Russland dringt auf eine zügige Entscheidung über den Start der Gas-Pipeline Nord Stream 2. "Eine künstliche Verzögerung der Inbetriebnahme der Pipeline braucht wohl niemand", sagte der russische Botschafter in Deutschland, Sergej Netschajew. Russland sei bereit, sofort Gas durch die beiden Röhren unter der Ostsee nach Deutschland zu liefern. Von der neuen Bundesregierung aus SPD, Grünen und FDP erwarte er, dass sie "pragmatisch und zum Nutzen der Verbraucher" mit dem Projekt umgeht.
Währenddessen bekräftigte Außenministerin Annalena Baerbock, dass Nord Stream 2 für sie mehr ist als ein rein privatwirtschaftliches Projekt. "Die letzten Jahre haben ja auch mit Blick auf die unterschiedliche Wahrnehmung in Europa deutlich gemacht, welche geostrategische Rolle Nord Stream 2 spielt", sagte die Grünen-Politikerin. Daher habe sich bereits die alte Bundesregierung von Union und SPD dazu bekannt, dass diese Pipeline auch Sicherheitsfragen aufwerfe.
Die beiden umstrittenen Gasröhren zwischen Russland und Deutschland sind fertig, es fehlt aber noch die Betriebsgenehmigung der Bundesnetzagentur. Entscheidungen darüber werde es noch nicht im ersten Halbjahr geben, hatte deren Präsident Jochen Homann kürzlich gesagt. Nach der Entscheidung der Behörde steht auch noch eine Überprüfung der EU-Kommission an.
Kanzler Olaf Scholz hat das Verfahren als "ganz unpolitisch" und die Pipeline als "privatwirtschaftliches Vorhaben" bezeichnet. Baerbock sieht mit Blick auf den Genehmigungsprozess keine Differenz mit Scholz: "Die rechtliche Prüfung liegt zum jetzigen Stand bei der Bundesnetzagentur. Olaf Scholz und ich haben diesen Zustand mit unterschiedlichen Worten beschrieben." Die Außenministerin verwies aber auch auf eine Vereinbarung der Regierung von Kanzlerin Angela Merkel mit den USA zu Nord Stream 2. "Bereits die alte Bundesregierung hat ja gemeinsam mit der US-Regierung deutlich gemacht, dass Energie nicht als Waffe eingesetzt werden darf und dass das erhebliche Konsequenzen hätte. Und das gilt ebenso."

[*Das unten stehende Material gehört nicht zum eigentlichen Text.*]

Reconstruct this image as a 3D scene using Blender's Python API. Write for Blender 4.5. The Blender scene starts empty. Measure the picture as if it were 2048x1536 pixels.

Dobrindt: Infragestellen löst kein Problem
CSU-Landesgruppenchef Alexander Dobrindt wiederum warb dafür, die Pipeline in Betrieb zu nehmen, sobald rechtliche Hürden beseitigt sind. "Das ständige Infragestellen von Nord Stream 2 ist ein grundfalscher Weg", sagte er. "Wenn der Betreiber der Pipeline die Bedenken lösen kann und die Bundesnetzagentur grünes Licht gibt, soll die Röhre auch in Betrieb gehen." Nötig sei dagegen mehr Wettbewerb im Gas- und Energiemarkt. "Deutschland muss sich unabhängiger machen vom russischen Gas." Das sei eine "richtige Antwort auf die ständigen russischen Provokationen und nicht das Infragestellen einer Gasleitung", betonte Dobrindt. Infrastruktur wie Nord Stream 2 infrage zu stellen "löst überhaupt kein Problem, sondern verschärft am Ende nur die Auseinandersetzungen".

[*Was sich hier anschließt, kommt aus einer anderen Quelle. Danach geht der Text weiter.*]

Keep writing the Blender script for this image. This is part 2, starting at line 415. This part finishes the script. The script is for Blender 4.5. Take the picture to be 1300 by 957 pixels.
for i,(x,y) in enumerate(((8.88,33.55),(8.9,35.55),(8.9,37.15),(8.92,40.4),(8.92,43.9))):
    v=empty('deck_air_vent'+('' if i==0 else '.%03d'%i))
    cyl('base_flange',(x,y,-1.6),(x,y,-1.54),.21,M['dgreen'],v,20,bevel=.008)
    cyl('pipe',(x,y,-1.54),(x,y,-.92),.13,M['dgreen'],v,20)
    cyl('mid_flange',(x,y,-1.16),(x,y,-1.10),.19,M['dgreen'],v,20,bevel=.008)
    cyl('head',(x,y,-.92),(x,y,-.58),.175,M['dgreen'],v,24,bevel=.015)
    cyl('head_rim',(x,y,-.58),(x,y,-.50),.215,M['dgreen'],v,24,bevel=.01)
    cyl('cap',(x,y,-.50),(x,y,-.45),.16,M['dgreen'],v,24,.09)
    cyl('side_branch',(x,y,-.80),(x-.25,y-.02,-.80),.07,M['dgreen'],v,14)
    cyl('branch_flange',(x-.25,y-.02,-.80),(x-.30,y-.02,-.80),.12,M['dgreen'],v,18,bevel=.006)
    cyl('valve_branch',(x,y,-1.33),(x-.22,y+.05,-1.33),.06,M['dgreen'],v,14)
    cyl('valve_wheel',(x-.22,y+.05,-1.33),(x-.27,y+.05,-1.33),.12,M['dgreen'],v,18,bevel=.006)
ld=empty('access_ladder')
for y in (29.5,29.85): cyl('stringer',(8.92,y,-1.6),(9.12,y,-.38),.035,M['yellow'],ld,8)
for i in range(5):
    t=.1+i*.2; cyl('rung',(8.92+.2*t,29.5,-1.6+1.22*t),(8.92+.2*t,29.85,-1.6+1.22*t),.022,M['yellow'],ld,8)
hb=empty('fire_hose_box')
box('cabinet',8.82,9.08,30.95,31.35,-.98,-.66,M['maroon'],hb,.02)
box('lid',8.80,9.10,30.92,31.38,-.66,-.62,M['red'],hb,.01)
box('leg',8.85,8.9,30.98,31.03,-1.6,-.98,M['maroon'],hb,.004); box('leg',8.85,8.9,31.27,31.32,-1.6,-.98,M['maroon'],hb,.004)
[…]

Nicht nur die angespannte Situation an der russisch-ukrainischen Grenze hat die Diskussion um Nord Stream 2 wieder entfacht. Auch das Urteil im Prozess um den sogenannten Tiergarten-Mord in Berlin führte zu neuen diplomatischen Verwerfungen zwischen Berlin und Moskau.
Die USA lehnen die Pipeline ab, weil sie eine zu große Abhängigkeit Europas von russischen Energielieferungen befürchten. Auch die Grünen haben grundsätzliche Bedenken gegen das Projekt. Der russische Botschafter Netschajew sieht das gelassen: "Ich höre aus der neuen Bundesregierung die Einschätzung, dass es ein privatwirtschaftliches Projekt ist, das nicht mit der Politik verbunden werden sollte", sagte er mit Blick auf die Äußerungen des Kanzlers. Auf die Frage, ob Russland Scholz beim Wort nehmen werde, antwortete der Botschafter: "Wir nehmen niemanden beim Wort. Aber wir nehmen das zur Kenntnis. Wir hoffen sehr, dass wir das Projekt zu Ende führen. Davon würden alle profitieren."